**** DATA SUPPLIED
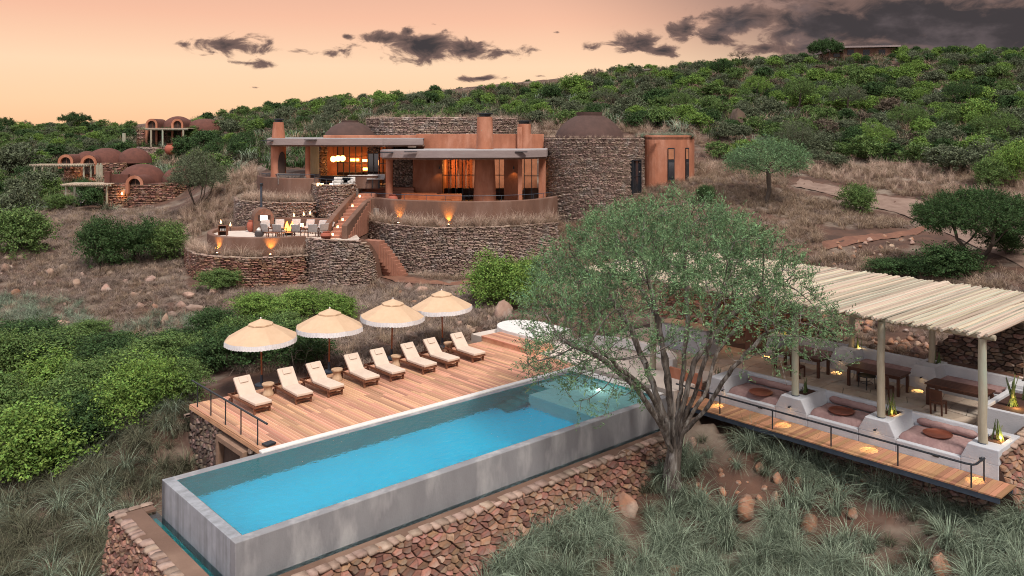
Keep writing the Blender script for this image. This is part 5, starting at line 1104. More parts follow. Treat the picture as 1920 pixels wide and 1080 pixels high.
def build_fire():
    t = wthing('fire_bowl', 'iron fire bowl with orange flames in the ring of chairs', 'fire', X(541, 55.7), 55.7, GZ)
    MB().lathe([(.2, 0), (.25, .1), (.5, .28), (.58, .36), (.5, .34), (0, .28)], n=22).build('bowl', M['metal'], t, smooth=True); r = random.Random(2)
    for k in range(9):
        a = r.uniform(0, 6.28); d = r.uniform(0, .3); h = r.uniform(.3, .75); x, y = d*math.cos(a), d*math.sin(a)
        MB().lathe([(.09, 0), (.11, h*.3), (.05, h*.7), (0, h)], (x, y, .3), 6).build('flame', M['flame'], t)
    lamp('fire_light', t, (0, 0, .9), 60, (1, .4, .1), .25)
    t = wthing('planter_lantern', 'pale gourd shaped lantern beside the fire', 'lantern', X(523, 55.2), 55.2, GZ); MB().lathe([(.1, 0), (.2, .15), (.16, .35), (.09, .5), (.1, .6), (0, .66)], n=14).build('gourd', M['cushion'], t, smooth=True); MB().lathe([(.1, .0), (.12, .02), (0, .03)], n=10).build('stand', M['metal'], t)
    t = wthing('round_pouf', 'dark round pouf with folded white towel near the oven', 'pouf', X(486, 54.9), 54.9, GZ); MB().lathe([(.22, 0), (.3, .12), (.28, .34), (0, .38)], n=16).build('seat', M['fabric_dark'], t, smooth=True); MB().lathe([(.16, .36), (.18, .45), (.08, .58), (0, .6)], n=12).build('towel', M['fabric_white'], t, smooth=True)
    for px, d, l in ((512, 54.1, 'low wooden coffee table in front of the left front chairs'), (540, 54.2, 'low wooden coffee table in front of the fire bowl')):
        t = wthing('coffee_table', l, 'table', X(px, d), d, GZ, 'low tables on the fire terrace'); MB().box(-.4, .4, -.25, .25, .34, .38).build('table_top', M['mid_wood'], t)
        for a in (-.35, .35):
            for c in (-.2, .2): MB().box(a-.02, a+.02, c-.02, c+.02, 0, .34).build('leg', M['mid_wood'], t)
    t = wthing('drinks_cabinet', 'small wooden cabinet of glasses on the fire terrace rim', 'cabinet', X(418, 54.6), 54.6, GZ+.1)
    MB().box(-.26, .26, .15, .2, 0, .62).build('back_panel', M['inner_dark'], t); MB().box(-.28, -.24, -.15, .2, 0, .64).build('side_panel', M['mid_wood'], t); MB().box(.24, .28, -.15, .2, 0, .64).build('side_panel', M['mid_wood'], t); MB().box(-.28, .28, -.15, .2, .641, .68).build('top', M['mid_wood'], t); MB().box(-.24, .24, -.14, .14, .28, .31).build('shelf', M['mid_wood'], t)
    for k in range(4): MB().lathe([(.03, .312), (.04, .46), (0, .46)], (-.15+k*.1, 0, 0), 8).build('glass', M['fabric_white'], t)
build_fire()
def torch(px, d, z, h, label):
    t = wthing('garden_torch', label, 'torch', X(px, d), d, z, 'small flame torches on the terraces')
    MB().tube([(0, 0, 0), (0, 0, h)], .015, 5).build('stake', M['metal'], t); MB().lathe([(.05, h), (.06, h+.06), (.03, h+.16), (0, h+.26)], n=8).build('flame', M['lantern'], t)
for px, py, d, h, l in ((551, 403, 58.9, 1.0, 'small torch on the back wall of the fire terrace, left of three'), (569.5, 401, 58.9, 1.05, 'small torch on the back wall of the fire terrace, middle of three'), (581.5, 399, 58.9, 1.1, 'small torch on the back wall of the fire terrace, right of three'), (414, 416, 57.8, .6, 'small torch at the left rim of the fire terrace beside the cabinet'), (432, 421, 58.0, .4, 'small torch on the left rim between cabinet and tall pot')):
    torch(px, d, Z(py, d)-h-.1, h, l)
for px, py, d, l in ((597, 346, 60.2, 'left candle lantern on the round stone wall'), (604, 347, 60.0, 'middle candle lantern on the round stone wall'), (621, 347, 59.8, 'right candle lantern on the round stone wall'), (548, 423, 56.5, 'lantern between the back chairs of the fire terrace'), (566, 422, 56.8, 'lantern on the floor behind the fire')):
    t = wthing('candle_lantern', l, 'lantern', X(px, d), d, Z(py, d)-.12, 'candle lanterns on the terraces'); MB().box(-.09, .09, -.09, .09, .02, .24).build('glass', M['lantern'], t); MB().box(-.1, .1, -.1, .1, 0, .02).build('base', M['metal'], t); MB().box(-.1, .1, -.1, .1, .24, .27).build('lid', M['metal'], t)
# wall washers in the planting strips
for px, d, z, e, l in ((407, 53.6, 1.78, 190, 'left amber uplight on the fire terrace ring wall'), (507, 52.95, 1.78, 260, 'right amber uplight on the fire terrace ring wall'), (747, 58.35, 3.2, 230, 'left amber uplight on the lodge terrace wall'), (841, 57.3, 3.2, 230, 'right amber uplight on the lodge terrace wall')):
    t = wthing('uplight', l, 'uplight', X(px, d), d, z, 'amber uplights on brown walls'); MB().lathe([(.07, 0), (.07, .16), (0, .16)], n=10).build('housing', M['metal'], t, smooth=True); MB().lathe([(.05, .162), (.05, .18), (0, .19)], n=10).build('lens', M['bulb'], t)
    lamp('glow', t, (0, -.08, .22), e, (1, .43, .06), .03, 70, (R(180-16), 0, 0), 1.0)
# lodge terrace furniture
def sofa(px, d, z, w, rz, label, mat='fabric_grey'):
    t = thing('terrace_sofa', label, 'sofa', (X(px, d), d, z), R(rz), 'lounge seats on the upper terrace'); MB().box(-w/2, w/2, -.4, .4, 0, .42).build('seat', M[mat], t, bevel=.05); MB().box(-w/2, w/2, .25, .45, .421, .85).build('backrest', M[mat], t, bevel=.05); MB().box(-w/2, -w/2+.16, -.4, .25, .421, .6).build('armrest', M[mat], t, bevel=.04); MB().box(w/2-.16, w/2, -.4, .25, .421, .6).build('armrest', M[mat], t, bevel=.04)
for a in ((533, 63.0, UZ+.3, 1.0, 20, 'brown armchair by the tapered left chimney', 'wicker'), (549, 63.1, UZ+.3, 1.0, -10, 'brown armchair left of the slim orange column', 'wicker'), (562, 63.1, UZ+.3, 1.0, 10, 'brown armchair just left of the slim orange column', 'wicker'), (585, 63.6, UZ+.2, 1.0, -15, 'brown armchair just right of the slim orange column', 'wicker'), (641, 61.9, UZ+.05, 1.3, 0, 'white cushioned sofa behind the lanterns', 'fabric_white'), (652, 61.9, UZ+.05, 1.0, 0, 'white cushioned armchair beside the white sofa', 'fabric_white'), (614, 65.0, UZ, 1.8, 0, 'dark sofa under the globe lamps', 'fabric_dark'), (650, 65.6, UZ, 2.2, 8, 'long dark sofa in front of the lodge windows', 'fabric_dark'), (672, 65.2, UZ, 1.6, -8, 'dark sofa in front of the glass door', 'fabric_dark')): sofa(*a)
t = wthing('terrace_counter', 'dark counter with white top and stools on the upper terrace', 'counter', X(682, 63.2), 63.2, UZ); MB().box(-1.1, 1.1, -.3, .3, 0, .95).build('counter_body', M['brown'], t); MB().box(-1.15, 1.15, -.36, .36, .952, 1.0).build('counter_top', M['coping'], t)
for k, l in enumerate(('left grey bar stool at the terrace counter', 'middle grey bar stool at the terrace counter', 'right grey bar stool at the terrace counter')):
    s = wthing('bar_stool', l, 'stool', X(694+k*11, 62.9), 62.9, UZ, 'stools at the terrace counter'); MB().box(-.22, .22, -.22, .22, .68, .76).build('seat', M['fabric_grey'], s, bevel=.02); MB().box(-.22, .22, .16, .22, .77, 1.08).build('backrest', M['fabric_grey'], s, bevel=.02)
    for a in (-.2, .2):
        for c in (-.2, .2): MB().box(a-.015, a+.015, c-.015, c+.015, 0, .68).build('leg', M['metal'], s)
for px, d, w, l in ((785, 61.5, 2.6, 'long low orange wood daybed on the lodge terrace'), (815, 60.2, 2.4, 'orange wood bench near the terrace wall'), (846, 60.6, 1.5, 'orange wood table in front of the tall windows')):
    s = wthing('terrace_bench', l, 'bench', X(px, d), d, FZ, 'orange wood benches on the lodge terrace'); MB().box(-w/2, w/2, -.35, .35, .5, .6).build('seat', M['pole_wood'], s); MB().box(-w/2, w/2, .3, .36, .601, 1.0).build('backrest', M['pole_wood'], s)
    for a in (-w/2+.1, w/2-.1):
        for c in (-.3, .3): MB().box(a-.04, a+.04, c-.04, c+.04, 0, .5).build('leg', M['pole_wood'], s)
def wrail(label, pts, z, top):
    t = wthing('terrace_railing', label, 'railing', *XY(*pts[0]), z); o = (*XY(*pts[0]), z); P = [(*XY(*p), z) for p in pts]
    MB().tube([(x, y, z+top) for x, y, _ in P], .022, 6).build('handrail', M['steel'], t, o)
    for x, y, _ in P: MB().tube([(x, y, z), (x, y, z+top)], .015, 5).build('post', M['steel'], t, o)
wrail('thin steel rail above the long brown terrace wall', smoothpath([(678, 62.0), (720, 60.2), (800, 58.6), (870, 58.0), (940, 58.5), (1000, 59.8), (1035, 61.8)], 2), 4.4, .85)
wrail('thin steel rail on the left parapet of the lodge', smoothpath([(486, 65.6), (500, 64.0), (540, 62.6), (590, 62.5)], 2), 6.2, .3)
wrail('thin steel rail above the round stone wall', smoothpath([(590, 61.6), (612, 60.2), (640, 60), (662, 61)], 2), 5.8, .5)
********
**** DATA SUPPLIED
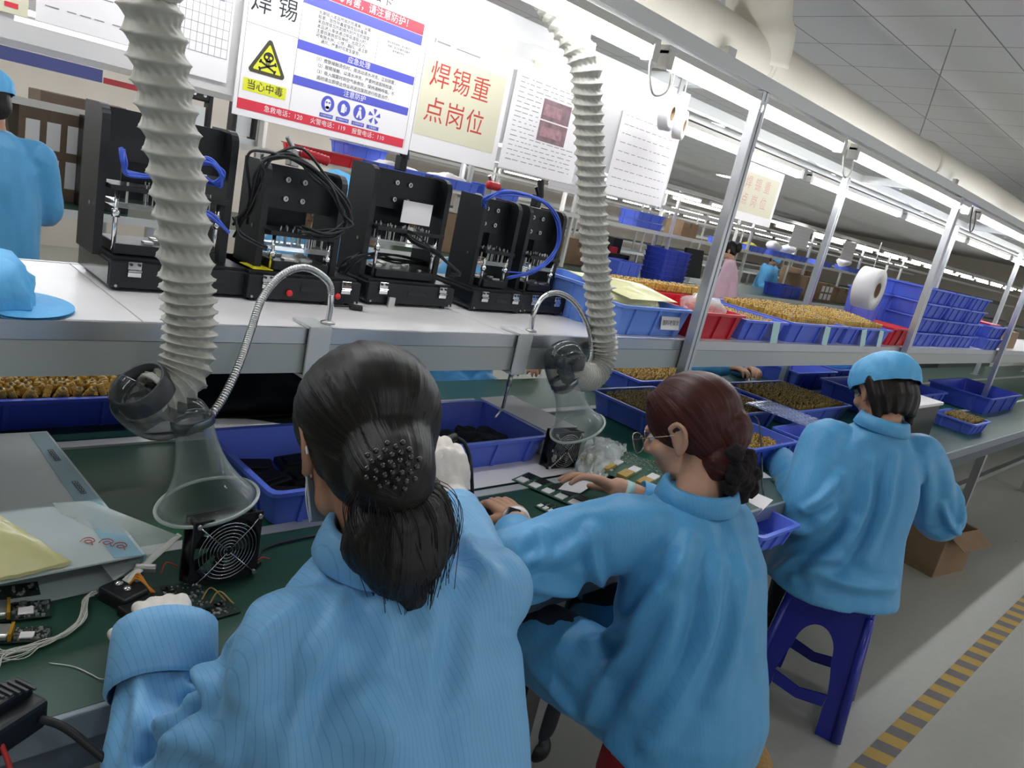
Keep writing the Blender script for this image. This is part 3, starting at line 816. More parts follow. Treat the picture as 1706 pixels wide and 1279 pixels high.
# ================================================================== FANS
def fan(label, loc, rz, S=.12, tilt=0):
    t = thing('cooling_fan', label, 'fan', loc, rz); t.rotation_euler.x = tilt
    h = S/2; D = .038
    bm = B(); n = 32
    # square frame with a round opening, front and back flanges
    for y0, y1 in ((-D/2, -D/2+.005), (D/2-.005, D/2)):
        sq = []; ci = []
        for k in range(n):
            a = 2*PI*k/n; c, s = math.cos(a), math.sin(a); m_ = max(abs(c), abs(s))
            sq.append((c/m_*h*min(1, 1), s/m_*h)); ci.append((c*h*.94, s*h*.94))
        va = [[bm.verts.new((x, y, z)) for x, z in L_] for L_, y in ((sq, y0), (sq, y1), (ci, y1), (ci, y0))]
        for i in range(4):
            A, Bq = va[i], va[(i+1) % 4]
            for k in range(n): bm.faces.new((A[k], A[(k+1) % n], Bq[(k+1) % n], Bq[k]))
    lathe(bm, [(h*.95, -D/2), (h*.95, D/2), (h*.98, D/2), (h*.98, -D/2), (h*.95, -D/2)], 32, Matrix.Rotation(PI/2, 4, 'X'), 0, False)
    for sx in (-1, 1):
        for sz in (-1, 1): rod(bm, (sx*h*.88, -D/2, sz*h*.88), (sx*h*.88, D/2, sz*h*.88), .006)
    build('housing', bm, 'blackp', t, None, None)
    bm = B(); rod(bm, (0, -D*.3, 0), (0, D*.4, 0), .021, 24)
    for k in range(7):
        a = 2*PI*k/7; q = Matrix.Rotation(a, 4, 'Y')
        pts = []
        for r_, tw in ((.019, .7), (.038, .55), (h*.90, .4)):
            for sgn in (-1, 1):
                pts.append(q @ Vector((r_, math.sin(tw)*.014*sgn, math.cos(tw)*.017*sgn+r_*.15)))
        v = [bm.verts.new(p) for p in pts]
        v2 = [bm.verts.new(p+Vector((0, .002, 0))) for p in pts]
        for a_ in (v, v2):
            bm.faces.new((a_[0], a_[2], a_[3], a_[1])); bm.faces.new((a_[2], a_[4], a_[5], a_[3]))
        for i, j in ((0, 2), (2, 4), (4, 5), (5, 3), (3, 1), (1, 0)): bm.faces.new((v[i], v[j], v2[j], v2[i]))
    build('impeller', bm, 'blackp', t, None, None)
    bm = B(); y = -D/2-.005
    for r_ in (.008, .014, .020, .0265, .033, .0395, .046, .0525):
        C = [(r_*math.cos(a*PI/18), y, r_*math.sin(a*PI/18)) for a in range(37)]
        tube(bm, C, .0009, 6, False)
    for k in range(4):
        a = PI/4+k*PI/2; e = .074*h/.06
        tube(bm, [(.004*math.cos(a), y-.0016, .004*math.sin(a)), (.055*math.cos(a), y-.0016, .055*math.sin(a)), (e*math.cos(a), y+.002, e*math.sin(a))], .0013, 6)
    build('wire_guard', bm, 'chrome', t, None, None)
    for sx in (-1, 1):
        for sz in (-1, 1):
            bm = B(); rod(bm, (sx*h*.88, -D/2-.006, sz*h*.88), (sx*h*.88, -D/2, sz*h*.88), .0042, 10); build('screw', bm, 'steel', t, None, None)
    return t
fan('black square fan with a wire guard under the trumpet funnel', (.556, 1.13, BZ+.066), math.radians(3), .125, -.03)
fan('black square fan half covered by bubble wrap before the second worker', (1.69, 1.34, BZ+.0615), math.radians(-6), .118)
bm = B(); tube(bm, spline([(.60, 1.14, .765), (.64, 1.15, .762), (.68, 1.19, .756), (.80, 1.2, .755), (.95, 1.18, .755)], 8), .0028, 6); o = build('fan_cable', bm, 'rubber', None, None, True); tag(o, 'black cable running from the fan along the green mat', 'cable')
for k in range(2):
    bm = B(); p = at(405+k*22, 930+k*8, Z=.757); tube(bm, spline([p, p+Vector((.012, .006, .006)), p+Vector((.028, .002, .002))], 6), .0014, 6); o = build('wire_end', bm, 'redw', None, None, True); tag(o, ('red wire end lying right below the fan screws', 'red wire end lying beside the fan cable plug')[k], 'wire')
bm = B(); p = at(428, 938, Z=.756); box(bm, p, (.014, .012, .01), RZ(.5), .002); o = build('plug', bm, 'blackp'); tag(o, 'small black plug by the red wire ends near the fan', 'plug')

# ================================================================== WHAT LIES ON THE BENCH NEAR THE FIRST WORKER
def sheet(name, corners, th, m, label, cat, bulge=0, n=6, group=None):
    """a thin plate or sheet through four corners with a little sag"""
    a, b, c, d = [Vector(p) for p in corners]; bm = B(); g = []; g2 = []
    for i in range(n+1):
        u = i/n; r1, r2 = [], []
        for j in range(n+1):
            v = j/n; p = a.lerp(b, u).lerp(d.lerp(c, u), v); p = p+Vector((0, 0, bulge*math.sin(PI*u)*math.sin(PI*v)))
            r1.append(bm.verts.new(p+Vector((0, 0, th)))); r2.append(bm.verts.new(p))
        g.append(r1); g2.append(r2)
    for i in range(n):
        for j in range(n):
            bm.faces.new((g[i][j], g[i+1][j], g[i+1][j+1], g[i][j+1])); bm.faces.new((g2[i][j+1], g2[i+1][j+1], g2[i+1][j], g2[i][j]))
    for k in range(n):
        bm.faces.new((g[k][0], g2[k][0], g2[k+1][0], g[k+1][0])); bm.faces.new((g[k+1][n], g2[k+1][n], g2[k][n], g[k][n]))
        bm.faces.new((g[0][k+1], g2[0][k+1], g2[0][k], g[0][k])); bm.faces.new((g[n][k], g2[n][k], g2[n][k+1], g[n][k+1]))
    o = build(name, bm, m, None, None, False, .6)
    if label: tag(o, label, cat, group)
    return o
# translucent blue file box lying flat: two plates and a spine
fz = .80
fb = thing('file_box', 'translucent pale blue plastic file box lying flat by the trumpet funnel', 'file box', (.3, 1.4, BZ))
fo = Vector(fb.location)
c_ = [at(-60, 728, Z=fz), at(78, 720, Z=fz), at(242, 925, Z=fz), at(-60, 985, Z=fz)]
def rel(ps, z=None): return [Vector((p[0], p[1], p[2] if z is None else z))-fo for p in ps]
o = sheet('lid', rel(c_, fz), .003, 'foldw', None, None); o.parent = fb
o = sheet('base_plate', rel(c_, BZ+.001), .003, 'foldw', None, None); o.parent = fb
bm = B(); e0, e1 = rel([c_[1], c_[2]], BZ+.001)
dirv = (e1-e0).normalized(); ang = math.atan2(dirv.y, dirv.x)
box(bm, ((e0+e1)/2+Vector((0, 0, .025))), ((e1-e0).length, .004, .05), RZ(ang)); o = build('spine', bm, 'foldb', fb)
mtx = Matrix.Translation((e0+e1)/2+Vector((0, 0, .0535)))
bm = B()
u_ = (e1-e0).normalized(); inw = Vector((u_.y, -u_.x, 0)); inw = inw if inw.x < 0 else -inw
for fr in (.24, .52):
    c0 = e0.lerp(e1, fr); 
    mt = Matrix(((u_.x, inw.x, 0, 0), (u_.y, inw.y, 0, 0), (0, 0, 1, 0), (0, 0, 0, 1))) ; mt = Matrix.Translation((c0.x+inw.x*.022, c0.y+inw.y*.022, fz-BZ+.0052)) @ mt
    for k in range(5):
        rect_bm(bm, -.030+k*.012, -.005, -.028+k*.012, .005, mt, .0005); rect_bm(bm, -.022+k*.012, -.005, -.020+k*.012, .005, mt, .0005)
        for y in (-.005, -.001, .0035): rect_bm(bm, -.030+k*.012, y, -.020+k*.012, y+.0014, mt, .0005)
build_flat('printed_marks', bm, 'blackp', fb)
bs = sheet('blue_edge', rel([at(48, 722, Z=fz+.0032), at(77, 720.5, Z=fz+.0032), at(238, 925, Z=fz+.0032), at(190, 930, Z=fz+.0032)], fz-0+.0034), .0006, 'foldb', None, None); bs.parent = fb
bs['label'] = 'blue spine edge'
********
• EXERCISE DETAILS
Where a line of the entries contains the word "wide", copy that line.

• WRITTEN SOLUTION
Keep writing the Blender script for this image. This is part 5, starting at line 1104. More parts follow. Treat the picture as 1920 pixels wide and 1080 pixels high.
Keep writing the Blender script for this image. This is part 3, starting at line 816. More parts follow. Treat the picture as 1706 pixels wide and 1279 pixels high.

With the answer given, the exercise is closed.